Renowned economist Mikhal Kalecki isolated profit from this identify by breaking down consumption into consumption by capital and consumption by workers, resulting in P + W = Cp + Cw + I. Reasoning that workers, as a class, spend all the income they make, Kalecki equated W and Cw, resulting in P = Cp + I. Meaning Profit is equal to the sum of capitalist consumption plus investment. This means that wages are essentially meaningless when it comes to profits when wages eventually return to capitalists by way of worker’s consumption.

Yet, the assumption the workers consume everything they earn as a class is based on wages being determined by an efficient labour market. Workers can, as a class, use their social power to work against the workings of the labour market.

In one of his later papers, “Class Struggle and the Distribution of the National Income”, Kalecki reasons that through non-market processes like collective bargaining, workers can negotiate wage increases that do not entirely flow back to Capital in the form of profits. Collective political action, can likewise push to enact laws and lobby for benefits that move aggregate wages above class subsistence levels, and thus enable workers to earn more than they spend, and therefore allow workers to invest, breaking the monopoly on investment enjoyed by capital.

Kalecki wrote in 1960, “According to [my] first theory, the absolute level of profits is determined by capitalist consumption and investment. According to [my] second theory, the relative share of profits in national income is determine by degree of monopoly.”

The degree of monopoly is determined by class struggle, and the relative share of profits in the national income is the result.

Roughly following Kalecki, lets expand both consumption and investment to add a class dimension, lets say P + W = Cw + Cp + Iw + Ip. Now, to isolate relative profits (R) from absolute profits, we could use R = C + Ip. In other words relative profits are equal to all consumption of capitalist goods plus investment derived from capitalist profit. The social capacity of workers to invest (Iw) reflects a part of the national income that is not being consumed, and, more importantly, not flowing through to capitalist profit.

We can now introduce a new equation to express wealth concentration (X) as X = C + Ip – Iw. This wealth concentration equation quantifies Kalecki’s concept of the “Degree of Monopoly.” This equation is macro-economically consistent, since Y = X + Iw.

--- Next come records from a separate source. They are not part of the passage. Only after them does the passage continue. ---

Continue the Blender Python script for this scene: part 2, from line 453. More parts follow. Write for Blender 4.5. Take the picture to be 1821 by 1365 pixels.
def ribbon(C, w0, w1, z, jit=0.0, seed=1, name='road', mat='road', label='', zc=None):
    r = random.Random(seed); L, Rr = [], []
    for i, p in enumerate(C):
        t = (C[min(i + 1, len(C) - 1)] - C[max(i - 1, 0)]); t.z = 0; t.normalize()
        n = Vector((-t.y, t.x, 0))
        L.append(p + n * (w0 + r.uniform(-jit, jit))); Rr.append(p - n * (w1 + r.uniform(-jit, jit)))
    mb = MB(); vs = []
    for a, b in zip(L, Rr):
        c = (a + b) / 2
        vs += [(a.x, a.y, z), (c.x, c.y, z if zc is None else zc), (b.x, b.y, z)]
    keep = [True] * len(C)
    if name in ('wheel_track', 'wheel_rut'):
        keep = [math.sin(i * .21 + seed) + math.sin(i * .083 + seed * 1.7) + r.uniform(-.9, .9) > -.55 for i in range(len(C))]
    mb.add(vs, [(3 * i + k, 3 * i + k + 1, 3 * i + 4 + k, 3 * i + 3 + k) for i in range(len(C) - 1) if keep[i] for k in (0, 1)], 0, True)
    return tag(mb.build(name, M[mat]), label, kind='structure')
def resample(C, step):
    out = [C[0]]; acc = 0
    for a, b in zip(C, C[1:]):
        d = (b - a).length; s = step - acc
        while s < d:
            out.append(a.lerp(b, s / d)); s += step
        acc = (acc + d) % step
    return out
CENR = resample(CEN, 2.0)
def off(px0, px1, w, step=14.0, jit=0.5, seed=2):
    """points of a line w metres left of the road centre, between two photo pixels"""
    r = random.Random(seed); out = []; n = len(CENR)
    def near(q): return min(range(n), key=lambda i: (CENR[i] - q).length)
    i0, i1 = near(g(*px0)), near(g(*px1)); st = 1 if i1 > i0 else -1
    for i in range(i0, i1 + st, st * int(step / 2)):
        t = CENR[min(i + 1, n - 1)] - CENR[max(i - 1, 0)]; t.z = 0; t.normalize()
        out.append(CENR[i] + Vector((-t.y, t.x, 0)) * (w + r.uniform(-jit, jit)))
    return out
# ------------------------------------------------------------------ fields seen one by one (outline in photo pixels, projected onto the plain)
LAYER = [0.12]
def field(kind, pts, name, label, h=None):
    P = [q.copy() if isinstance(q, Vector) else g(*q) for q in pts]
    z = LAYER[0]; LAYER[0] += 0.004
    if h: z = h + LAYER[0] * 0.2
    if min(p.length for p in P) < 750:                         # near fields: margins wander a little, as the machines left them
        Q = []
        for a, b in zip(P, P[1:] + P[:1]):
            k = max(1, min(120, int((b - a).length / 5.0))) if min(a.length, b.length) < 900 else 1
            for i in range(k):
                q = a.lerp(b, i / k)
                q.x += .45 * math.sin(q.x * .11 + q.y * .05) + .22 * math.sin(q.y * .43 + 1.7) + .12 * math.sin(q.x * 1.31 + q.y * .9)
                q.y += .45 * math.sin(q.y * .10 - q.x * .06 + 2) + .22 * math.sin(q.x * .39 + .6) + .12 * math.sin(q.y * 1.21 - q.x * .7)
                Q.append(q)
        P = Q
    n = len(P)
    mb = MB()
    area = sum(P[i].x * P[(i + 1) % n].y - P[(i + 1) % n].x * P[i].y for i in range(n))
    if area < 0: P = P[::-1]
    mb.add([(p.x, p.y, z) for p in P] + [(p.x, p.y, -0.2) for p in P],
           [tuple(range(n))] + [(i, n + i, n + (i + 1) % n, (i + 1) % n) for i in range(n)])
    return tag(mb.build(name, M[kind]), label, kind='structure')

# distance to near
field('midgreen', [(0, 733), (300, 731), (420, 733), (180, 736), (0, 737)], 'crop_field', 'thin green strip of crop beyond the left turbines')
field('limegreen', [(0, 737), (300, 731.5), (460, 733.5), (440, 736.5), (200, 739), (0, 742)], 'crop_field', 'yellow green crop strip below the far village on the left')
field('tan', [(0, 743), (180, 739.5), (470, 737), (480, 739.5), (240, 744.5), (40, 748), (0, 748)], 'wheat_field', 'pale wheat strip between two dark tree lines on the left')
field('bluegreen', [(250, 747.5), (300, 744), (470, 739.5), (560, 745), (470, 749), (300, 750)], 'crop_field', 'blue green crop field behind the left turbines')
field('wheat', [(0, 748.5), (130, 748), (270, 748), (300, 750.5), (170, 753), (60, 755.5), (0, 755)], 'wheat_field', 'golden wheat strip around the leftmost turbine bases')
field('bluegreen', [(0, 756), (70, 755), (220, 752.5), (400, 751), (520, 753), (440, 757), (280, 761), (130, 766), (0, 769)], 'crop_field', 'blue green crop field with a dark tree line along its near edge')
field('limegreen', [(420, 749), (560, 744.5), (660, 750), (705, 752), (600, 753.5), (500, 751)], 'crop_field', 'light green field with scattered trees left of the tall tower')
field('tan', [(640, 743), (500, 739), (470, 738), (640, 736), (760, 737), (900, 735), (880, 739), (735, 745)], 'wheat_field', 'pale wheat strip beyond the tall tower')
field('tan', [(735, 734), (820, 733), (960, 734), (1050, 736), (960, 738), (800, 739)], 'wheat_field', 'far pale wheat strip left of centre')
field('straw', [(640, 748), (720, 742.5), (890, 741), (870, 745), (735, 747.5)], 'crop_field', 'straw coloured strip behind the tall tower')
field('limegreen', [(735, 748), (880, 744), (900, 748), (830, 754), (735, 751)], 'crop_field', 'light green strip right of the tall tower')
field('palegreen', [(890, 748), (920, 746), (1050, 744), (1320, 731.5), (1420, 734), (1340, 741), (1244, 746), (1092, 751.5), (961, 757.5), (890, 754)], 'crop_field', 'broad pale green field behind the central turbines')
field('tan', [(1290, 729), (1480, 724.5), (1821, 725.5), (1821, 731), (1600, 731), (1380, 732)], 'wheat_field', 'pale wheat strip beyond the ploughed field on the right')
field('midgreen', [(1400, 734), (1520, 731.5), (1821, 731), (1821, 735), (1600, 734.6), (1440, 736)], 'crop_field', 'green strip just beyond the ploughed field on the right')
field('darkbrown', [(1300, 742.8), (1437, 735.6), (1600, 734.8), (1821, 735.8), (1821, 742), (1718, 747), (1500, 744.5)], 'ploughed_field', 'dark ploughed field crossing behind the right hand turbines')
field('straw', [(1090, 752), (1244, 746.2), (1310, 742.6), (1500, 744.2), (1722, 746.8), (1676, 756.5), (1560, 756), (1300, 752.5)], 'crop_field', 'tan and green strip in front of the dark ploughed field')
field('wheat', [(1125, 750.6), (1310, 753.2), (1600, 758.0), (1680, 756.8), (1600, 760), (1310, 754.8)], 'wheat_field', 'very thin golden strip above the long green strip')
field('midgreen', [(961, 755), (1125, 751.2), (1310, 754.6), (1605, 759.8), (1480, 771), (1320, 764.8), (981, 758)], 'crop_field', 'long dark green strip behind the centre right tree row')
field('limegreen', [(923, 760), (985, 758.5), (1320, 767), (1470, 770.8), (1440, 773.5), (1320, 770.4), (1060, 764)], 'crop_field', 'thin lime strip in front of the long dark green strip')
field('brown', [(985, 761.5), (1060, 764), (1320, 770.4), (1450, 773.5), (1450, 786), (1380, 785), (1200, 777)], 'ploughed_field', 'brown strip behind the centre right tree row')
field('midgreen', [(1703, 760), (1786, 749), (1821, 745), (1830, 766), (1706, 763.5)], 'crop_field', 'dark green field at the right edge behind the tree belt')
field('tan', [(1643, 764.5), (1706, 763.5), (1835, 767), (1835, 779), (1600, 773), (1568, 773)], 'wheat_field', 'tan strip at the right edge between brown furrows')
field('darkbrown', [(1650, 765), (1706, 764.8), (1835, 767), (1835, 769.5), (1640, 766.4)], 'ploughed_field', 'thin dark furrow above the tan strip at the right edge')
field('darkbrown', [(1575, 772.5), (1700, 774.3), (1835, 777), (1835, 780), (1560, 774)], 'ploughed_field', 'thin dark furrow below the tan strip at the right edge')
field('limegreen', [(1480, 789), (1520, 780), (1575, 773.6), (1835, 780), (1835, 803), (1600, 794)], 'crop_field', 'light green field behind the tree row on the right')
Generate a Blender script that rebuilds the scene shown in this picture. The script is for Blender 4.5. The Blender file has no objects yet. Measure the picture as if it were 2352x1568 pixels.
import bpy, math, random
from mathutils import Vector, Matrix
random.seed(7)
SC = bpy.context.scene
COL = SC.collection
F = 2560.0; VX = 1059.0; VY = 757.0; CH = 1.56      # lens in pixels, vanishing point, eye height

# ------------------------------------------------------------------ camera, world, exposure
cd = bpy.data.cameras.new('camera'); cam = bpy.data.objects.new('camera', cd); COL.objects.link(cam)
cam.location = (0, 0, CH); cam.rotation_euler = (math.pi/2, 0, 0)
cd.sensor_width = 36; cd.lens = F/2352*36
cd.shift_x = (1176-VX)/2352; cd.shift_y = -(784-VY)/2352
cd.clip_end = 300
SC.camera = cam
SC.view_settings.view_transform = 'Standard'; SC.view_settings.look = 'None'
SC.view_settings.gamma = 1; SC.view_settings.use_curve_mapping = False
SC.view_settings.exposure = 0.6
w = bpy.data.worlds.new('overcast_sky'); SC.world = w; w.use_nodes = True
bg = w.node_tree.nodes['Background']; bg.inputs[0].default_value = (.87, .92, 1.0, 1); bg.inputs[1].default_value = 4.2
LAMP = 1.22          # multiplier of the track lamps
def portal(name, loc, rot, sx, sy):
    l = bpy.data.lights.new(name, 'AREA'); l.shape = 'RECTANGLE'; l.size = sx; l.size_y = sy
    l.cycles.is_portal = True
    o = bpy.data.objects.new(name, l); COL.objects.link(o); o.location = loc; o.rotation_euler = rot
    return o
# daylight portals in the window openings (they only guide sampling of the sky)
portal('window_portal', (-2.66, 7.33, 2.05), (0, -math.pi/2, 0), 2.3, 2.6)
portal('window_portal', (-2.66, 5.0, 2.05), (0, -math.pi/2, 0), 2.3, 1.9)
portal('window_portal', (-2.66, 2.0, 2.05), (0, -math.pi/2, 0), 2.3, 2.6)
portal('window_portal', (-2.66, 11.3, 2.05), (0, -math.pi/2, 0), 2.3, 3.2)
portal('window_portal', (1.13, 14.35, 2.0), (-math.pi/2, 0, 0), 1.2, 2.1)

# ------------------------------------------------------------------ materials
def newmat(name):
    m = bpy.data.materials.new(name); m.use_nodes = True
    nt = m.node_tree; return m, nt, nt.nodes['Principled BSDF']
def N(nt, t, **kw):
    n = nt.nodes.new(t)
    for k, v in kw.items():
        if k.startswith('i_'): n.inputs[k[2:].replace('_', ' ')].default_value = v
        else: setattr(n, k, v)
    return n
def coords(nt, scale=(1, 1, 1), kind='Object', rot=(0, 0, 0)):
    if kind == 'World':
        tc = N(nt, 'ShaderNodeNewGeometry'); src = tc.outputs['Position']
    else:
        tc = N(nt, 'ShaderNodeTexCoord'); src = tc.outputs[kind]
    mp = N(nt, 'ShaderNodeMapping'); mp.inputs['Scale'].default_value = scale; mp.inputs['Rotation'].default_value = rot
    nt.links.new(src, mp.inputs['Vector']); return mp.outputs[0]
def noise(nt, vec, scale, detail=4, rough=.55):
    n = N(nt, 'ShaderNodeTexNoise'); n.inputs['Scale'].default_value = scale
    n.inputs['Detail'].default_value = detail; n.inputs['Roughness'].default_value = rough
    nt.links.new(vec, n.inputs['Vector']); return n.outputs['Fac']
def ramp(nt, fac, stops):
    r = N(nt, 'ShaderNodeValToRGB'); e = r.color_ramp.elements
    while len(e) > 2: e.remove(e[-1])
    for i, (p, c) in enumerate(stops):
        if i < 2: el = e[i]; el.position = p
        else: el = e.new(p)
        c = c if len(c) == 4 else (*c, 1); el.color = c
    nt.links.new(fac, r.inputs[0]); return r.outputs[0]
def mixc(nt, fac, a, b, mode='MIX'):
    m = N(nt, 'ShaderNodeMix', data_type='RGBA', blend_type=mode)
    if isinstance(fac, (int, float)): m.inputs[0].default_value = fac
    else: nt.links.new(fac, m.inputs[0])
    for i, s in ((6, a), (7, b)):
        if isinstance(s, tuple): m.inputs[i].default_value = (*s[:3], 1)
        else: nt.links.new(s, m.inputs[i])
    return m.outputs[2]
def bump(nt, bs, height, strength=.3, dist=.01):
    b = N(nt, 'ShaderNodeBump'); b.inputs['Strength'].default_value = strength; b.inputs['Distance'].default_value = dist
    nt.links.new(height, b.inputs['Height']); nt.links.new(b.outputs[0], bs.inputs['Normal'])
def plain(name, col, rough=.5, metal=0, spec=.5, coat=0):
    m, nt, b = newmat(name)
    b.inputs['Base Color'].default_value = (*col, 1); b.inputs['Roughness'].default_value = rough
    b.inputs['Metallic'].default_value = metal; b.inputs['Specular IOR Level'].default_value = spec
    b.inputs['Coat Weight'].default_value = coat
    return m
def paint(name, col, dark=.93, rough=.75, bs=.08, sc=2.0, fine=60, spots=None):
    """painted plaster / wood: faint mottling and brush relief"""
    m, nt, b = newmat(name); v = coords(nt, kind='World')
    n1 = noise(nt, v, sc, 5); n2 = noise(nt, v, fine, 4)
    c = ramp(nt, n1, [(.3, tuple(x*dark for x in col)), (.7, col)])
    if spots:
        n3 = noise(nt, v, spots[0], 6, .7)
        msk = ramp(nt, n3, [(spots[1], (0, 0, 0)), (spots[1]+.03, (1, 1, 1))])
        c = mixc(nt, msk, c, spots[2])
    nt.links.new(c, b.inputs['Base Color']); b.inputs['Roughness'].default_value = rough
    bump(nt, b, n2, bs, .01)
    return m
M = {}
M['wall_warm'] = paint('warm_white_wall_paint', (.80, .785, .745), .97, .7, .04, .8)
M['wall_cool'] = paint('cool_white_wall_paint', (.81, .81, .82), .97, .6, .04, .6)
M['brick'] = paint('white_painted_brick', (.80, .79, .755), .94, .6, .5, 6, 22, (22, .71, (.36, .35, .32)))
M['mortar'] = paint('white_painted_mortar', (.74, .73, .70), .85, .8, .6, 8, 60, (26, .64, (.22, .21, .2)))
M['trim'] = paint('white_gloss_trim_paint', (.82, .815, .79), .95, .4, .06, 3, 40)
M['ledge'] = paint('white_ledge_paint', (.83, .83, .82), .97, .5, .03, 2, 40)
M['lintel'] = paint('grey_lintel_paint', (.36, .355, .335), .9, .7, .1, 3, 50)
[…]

If we understand that the neoliberal agenda is to maximize X, not Y, we clearly see that X can rise even if Y falls, so long as workers’ capacity to invest, meaning the amount of their income workers can sustainably divert from consumption, falls more.

Thus, the macroeconomy of class struggle boils down to this, any action that decreases X is revolutionary and any action that increases X is reactionary. Just as the concentration equation reveals the logic of neoliberal policy, this also serves to guide the objectives of all who oppose it. Understanding that the goal of neoliberalism is to make X as close to Y as possible, we know that the goal of building a fairer society requires us to increase worker’s capacity to invest as much as possible, thus reducing X as far below Y as possible.

The level of workers’ capacity to invest is not the result of the market, but a social choice born of collective action, such as collective bargaining and political struggle, and only maintained by the further social choice of not simply spending it back into the market. Workers’ ability to invest can only come from a collective will to fight for more wages and benefits, and then intentionally use the extra wages and benefits in ways that do not create capitalist profits.

The further investigation on how to decrease X, what I have described elsewhere as as integrated strategy of counter-politics, venture communism and insurgent finance, will be explored in upcoming articles.

I’ll be at Cafe Buchhandlung this evening at around 9pm, please join us. http://bit.ly/buchhandlung

[1] Total income refers to the sum of all incomes within the economy in question, in the case of a nation, the national income. If the economy in question is anything smaller than the entire global economy, then balance of payments between this and other economies affects these identities, but this will not be covered here.